The much-coveted Magnolia International Documentary Awards were handed out to winning Chinese and foreign filmmakers yesterday.

The Best Documentary (60 minutes and up) award went to Israeli director Yael Hersonski's "A Film Unfinished." Her film seeks the truth behind one of the most mysterious Nazi propaganda films ever shot inside the Warsaw Ghetto. It touched the jury panel for its respect for history and life.

The Best Documentary (less than 60 minutes) award was given to another Israeli film "Life in Stills" by Tamar Tal. It portrays a relationship, full of love, humor and courage, between a 96-year-old woman and her grandson.

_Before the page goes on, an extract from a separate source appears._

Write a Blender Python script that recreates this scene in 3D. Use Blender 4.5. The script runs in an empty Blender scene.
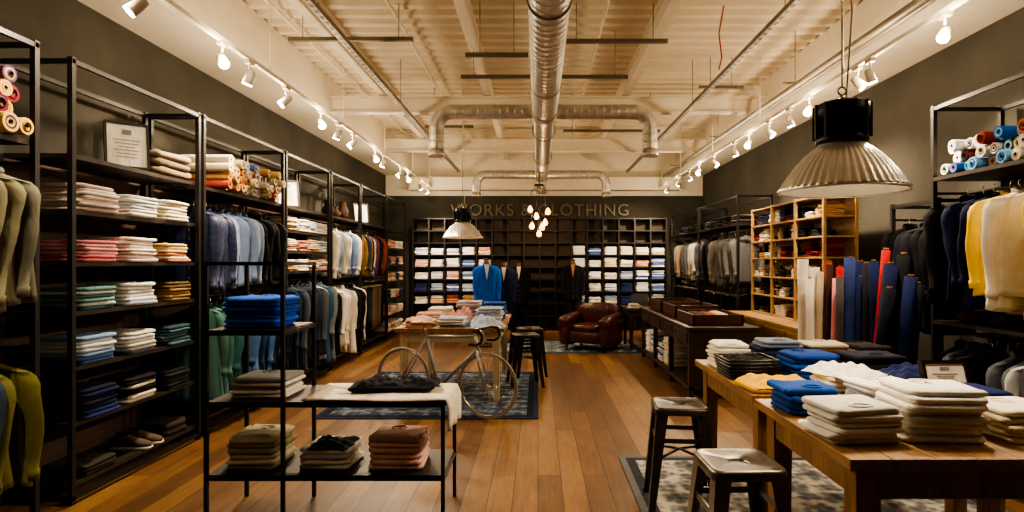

Chinese directors Li Lintao and Zhang Xiaoying took the Best Chinese Documentary award for their film "The Surging River" which explores human migration, burial customs and ethnic lifestyle in the deserts of Xinjiang Uygur Autonomous Region in northwest China. Although many documentaries on archaeological subjects are dry, this film is vivid and captivating, the jury said.

"It is difficult and time-consuming to make a good documentary," said director Li. "Receiving this award is important for us because it proves that our hard work has really paid off."
Zhu Yu, a 25-year-old Chinese director, received the Best Director award for his "Cloudy Mountain," a true record of lives of people who suffered environmental deterioration in western China. The film's cameraman Liu Zhifeng also garnered the Best Photography award.

Martin Gerner's "Generation Kunduz" which tells the story of five young Afghans in the city of Kunduz during the Afghan War won the Jury's Grand Prix. The film provides insight into the lives of ordinary Afghan people and conveys a strong message for peace.